▶ _Problem_: Going from the top of the data below, give again each line through the one containing "from mathutils import Vector, Matrix, noise", both ends kept.

▶ _Dataset content_:
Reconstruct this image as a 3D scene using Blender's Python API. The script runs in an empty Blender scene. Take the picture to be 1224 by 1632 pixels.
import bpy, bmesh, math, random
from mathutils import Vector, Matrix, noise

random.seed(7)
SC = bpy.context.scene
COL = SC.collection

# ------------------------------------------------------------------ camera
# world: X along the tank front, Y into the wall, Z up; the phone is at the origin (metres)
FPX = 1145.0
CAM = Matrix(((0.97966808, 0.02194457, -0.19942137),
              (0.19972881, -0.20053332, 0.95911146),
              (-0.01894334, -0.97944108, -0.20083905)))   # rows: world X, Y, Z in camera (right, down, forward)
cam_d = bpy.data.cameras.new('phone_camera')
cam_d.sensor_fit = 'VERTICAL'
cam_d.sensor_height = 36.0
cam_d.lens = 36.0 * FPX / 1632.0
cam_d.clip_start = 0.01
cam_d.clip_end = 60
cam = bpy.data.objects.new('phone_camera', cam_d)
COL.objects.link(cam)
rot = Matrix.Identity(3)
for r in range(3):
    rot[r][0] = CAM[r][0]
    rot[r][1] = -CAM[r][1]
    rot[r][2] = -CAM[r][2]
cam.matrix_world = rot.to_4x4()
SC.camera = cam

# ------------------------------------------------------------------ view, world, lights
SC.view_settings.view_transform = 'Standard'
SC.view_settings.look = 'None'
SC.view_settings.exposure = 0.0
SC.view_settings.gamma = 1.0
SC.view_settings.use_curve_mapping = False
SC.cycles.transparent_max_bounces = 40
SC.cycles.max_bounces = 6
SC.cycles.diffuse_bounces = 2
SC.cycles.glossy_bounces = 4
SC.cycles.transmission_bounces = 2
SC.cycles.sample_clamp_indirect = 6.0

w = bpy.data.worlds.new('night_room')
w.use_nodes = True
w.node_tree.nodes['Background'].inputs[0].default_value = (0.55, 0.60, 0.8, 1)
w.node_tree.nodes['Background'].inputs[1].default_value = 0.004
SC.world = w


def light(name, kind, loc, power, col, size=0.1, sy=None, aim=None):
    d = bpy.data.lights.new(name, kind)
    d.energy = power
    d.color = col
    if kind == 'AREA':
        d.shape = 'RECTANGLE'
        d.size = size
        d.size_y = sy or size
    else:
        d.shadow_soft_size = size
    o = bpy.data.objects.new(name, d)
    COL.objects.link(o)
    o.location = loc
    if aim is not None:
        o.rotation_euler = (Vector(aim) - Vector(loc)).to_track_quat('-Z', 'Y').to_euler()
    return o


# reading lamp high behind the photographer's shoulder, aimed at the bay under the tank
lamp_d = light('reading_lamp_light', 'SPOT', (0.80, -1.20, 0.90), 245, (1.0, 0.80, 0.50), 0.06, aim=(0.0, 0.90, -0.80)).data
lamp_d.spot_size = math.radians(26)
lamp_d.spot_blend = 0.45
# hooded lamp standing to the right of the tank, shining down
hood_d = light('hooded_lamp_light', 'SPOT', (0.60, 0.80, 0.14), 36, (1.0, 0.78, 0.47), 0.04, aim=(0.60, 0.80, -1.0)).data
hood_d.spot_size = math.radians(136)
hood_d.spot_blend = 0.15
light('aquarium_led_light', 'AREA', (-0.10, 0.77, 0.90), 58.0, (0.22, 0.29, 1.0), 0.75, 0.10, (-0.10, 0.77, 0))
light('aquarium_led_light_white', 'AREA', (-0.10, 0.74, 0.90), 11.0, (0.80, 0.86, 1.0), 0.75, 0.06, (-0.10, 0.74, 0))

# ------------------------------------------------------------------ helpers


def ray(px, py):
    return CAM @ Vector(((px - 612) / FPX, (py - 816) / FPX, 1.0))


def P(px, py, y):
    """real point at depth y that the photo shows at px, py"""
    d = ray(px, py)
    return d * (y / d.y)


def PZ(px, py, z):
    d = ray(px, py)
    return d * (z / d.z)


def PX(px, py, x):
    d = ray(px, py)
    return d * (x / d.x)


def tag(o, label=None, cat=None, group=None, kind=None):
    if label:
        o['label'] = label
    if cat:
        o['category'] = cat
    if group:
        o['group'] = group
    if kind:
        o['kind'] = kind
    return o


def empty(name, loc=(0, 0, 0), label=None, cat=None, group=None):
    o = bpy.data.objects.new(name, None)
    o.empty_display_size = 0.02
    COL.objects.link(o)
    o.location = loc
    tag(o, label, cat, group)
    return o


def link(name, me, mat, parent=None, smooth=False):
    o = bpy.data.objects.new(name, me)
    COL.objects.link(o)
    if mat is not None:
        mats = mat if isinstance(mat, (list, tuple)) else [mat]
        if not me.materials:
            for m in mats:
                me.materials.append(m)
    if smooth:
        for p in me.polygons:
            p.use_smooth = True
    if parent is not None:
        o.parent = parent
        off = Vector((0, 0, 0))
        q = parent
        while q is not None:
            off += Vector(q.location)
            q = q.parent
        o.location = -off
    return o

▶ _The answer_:
Reconstruct this image as a 3D scene using Blender's Python API. The script runs in an empty Blender scene. Take the picture to be 1224 by 1632 pixels.
import bpy, bmesh, math, random
from mathutils import Vector, Matrix, noise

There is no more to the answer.